▶ **Written instruction**:
Pick out every line that holds the string "part" and copy it.

+++ Stored rows

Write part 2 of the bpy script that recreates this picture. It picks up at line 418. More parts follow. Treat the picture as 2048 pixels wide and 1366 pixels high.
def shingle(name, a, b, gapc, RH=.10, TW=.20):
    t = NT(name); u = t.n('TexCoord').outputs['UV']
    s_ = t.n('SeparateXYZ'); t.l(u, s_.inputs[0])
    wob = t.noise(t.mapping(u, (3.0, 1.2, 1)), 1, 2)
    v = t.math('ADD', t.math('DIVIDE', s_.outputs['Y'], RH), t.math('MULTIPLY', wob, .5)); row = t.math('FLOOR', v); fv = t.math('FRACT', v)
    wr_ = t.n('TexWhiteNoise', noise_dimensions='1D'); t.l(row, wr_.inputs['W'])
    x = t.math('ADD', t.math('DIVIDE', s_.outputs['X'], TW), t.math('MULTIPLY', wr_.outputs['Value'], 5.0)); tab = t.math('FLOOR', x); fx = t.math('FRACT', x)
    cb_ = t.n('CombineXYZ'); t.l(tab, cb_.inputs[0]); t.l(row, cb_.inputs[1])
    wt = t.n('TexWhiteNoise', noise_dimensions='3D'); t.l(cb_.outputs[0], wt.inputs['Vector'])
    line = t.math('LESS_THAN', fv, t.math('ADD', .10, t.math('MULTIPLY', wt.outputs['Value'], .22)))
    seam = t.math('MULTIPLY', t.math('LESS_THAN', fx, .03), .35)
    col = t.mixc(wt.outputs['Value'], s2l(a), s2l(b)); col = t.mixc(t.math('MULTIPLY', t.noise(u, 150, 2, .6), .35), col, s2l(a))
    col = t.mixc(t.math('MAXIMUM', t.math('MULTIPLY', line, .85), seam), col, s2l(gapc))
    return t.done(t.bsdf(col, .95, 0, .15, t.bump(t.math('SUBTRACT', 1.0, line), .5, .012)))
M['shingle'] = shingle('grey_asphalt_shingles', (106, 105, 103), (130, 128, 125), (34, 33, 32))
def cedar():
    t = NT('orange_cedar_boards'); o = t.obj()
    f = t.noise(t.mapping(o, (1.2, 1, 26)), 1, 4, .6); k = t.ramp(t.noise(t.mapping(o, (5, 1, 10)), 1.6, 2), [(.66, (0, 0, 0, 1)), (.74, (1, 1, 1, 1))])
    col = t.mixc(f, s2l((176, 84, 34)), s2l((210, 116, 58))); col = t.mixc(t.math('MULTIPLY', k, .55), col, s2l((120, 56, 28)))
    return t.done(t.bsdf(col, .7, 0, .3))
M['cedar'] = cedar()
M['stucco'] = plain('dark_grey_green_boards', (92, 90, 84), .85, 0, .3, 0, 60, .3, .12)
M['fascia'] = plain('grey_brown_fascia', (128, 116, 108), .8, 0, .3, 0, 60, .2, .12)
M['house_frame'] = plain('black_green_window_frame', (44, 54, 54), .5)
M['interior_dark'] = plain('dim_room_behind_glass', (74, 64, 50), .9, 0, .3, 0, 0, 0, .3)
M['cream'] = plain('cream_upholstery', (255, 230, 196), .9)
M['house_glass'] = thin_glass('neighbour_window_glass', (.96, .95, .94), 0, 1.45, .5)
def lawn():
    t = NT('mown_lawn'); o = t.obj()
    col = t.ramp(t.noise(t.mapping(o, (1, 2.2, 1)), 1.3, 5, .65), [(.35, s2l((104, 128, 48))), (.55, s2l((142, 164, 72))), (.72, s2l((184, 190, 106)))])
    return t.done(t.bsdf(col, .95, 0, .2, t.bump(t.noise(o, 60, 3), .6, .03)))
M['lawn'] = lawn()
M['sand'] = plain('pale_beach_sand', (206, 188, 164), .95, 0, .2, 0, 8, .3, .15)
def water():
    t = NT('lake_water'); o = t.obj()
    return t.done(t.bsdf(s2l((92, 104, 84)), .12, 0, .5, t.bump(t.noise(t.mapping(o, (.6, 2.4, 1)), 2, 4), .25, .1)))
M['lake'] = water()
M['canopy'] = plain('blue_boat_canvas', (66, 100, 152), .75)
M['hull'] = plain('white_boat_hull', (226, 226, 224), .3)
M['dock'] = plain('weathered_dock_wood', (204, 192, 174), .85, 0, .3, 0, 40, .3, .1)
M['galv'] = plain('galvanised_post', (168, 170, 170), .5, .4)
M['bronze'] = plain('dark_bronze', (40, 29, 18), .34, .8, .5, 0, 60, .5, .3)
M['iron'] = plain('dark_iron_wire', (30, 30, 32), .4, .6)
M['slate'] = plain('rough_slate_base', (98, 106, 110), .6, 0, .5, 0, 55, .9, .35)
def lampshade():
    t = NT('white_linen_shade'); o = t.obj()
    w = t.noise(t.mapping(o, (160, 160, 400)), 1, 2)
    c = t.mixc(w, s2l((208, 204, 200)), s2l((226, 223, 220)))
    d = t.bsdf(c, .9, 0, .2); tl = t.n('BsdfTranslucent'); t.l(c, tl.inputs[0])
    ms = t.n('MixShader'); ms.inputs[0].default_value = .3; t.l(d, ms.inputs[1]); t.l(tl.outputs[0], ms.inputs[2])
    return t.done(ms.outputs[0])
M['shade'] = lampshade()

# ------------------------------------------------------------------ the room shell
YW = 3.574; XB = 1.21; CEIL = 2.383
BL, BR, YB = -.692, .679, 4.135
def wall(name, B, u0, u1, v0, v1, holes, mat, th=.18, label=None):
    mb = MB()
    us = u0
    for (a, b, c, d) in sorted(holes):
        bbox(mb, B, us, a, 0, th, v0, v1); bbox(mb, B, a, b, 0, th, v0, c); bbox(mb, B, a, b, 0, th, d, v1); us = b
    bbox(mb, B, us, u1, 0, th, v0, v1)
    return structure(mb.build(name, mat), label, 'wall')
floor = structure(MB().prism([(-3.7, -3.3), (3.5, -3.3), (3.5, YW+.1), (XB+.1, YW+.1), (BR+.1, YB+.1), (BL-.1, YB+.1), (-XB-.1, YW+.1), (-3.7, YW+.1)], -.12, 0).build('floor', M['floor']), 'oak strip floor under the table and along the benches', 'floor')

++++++
+++ Stored rows

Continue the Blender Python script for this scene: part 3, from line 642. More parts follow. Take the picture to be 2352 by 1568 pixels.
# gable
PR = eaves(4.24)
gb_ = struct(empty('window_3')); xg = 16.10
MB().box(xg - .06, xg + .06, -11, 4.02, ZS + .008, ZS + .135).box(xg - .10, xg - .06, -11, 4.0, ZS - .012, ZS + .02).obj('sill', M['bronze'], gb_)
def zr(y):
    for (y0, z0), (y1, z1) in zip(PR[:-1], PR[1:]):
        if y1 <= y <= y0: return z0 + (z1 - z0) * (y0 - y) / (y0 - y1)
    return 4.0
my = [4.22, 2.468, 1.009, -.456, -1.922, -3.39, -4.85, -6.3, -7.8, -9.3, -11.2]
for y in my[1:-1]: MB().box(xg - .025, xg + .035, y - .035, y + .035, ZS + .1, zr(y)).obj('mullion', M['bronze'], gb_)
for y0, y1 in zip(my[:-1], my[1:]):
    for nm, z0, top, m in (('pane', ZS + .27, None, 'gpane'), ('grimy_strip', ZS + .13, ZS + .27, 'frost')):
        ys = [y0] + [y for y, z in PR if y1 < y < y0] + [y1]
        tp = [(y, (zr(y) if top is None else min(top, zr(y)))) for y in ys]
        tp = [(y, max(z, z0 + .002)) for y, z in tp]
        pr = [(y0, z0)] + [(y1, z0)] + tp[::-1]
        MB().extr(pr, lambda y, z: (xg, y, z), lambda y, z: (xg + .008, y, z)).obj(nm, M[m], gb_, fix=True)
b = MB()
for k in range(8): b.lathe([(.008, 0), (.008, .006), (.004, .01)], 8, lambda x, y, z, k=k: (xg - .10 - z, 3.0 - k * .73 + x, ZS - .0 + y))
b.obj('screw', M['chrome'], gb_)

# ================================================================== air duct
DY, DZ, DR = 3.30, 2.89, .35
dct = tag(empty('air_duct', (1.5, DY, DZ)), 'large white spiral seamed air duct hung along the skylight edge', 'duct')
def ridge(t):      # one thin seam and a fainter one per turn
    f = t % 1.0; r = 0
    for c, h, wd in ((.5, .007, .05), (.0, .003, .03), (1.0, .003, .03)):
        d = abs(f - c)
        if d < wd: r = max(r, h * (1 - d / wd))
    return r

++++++

▶ **Answer below**:
Write part 2 of the bpy script that recreates this picture. It picks up at line 418. More parts follow. Treat the picture as 2048 pixels wide and 1366 pixels high.
Continue the Blender Python script for this scene: part 3, from line 642. More parts follow. Take the picture to be 2352 by 1568 pixels.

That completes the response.